Bien dans ses baskets en Italie, l’international auriverde n’en reste pas moins déterminé. Et s’attaque frontalement à son problème pendant l’été 2017. Alisson le sait : si son statut de titulaire avec la Seleção a jusqu’ici été préservé, il n’est plus l’heure de temporiser avec la Louve. Car cette saison est celle de la Coupe du monde 2018 en Russie. « Tite m’a conseillé de demander plus de temps de jeu à Rome. Donc j’en ai parlé à Monchi (le nouveau directeur sportif du club, nommé cet été, ndlr) et on s’est mis d’accord. Ma préférence était de ne pas quitter Rome, mais sans garantie de jouer plus, je m’en serais allé. C’est l’année la plus importante de ma carrière. Alors j’ai pris conscience que je dois penser à moi-même et à mes objectifs. »
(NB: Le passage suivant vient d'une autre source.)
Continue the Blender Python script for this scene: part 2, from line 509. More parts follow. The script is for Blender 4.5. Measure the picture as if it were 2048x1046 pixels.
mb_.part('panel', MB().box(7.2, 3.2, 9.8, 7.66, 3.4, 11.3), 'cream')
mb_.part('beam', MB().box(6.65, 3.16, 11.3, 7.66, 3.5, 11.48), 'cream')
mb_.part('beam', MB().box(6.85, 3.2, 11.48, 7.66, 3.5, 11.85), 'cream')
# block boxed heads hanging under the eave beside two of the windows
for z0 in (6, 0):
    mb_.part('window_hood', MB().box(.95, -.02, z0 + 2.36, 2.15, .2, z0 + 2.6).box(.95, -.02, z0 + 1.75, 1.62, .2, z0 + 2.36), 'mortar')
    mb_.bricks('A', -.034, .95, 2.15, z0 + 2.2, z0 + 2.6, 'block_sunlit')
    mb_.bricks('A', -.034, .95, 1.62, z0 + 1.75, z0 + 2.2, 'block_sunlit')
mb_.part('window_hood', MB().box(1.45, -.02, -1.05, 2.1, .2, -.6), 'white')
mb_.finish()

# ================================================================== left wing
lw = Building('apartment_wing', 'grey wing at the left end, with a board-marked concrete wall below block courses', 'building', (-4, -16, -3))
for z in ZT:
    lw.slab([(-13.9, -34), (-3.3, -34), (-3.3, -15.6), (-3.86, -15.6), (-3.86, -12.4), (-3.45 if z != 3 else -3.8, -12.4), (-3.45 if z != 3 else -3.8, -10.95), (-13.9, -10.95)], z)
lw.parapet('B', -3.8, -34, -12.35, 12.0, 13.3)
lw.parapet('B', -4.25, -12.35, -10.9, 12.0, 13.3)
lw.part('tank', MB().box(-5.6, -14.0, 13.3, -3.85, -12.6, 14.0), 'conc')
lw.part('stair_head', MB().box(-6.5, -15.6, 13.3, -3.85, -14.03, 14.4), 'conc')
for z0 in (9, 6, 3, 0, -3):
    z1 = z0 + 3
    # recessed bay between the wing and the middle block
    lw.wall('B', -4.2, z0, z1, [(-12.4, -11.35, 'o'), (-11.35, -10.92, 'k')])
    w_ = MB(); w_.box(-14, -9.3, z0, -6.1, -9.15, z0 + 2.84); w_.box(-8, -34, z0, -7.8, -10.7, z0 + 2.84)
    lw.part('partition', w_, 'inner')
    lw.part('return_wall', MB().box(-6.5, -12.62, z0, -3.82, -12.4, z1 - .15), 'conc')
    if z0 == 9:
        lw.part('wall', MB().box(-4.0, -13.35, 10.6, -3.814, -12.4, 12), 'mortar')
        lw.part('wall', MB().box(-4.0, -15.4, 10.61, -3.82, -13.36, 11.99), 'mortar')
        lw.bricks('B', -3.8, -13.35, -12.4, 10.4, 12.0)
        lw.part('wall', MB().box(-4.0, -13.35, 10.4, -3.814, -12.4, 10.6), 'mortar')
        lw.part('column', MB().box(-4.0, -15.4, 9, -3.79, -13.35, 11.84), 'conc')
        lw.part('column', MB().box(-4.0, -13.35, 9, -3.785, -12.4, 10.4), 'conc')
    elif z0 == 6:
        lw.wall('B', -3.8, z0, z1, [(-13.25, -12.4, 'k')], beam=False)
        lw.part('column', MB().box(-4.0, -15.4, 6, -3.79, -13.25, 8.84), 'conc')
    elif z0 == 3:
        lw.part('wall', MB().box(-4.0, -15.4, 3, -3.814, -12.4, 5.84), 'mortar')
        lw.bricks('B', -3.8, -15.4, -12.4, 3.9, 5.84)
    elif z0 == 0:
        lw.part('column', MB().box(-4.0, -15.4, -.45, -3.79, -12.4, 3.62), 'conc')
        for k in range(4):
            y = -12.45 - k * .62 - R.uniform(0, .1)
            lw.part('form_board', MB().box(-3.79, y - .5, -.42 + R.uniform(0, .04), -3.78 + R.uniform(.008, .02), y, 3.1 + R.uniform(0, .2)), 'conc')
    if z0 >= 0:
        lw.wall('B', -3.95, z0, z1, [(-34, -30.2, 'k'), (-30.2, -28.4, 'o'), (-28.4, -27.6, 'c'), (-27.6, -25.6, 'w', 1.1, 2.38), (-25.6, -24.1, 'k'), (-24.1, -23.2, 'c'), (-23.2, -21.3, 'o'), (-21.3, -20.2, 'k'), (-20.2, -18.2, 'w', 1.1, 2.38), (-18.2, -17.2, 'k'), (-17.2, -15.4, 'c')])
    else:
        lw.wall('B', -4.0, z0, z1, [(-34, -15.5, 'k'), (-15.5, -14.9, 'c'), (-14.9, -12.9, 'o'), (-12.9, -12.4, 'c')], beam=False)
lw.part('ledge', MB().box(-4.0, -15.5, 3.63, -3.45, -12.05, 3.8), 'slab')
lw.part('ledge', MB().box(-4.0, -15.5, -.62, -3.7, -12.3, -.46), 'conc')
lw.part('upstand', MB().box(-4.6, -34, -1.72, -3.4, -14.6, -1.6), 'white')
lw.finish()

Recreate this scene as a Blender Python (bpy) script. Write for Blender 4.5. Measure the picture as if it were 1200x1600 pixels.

Un pari gagnant sur toute la ligne, aussi bien pour la Roma que pour son gardien. Avec Džeko et Kolarov, le Brésilien est le joueur giallorosso le plus déterminant depuis le début de la saison. Et ne compte pas s’arrêter en si bon chemin, en continuant d’affiner sa technique : « Au Brésil, on se concentre d’abord sur l’explosivité et la force pour former les gardiens. En Italie, on travaille avant tout la dimension technique et le positionnement. Mon objectif est de lier ces deux écoles, pour continuer de m’améliorer. » Sans oublier de progresser également dans son autre domaine de prédilection : « J’ai acheté un piano récemment… Je me débrouille bien guitare en main, mais je veux maîtriser d’autres instruments… » Signe définitif qu’à Rome, sur comme en dehors du pré, la mélodie d’Alisson n’a sans doute pas fini de gagner en dimension.